Hardly less unspiritual, in spite
of their conventional romance of youth and beauty,
are the daughters of the squalid one. The author,
in making them simple, has not abstained from making
them cunning. Their vanities are well enough,
but these women are not only vain, they are so envious
as to refuse admiration to a sister-in-law — one
who is their rival in no way except in so much as
she is a contemporary beauty. “Miss Arabella
Wilmot,” says the pious father and vicar, “was
allowed by all (except my two daughters) to be completely
pretty.”
They have been left by their father
in such brutal ignorance as to be instantly deceived
into laughing at bad manners in error for humour.
They have no pretty or sensitive instincts.
“The jests of the rich,” says the Vicar,
referring to his own young daughters as audience, “are
ever successful.” Olivia, when the squire
played off a dullish joke, “mistook it for humour.
She thought him, therefore, a very fine gentleman.”
The powders and patches for the country church, the
ride thither on Blackberry, in so strange a procession,
the face-wash, the dreams and omens, are all good
gentle comedy; we are completely convinced of the
tedium of Mrs. Primrose’s dreams, which she told
every morning. But there are other points of
comedy that ought not to precede an author’s
appeal to the kind of sentiment about to be touched
by the tragic scenes of The Vicar of Wakefield.
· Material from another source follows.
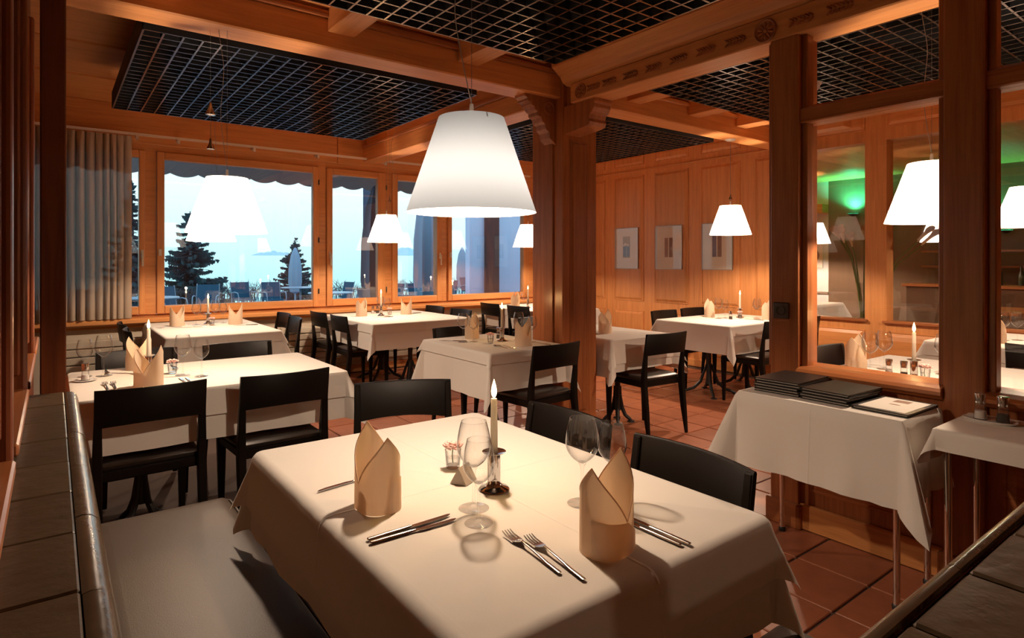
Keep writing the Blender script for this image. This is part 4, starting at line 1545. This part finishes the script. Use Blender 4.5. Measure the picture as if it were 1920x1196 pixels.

In odd sidling ways Goldsmith bethinks
himself to give his principal heroine a shadow of
the virtues he has not bestowed upon her. When
the unhappy Williams, above-mentioned, has been used
in vain by Olivia, and the squire has not declared
himself, and she is on the point of keeping her word
to Williams by marrying him, the Vicar creates a situation
out of it all that takes the reader roundly by surprise:
“I frequently applauded her resolution in preferring
happiness to ostentation.” The good Goldsmith!
Here is Olivia perfectly frank with her father as
to her exceedingly sincere preference for ostentation,
and as to her stratagem to try to obtain it at the
expense of honour and of neighbour Williams; her mind
is as well known to her father as her father’s
mind is known to Oliver Goldsmith, and as Oliver Goldsmith’s,
Dr. Primrose’s, and Olivia’s minds are
known to the reader. And in spite of all, your
Goldsmith and your Vicar turn you this phrase to your
very face. You hardly know which way to look;
it is so disconcerting.
Seeing that Olivia (with her chance-recovered
virtue) and Sophia may both be expected to grow into
the kind of matronhood represented by their mother,
it needs all the conditions of fiction to surround
the close of their love-affairs with the least semblance
of dignity. Nor, in fact, can it be said that
the final winning of Sophia is an incident that errs
by too much dignity. The scene is that in which
Burchell, revealed as Sir William Thornhill, feigns
to offer her in marriage to the good-natured rogue,
Jenkinson, fellow prisoner with her father, in order
that, on her indignant and distressed refusal, he may
surprise her agreeably by crying, “What?
Not have him? If that be the case, I think
I must have you myself.” Even for an avowedly
eccentric master of whims, this is playing with forbidden
ironies. True, he catches her to his breast
with ardour, and calls her “sensible.”
“Such sense and such heavenly beauty,”
finally exclaims the happy man. Let us make him
a present of the heavenly beauty. It is the
only thing not disproved, not dispraised, not disgraced,
by a candid study of the Ladies of the Idyll.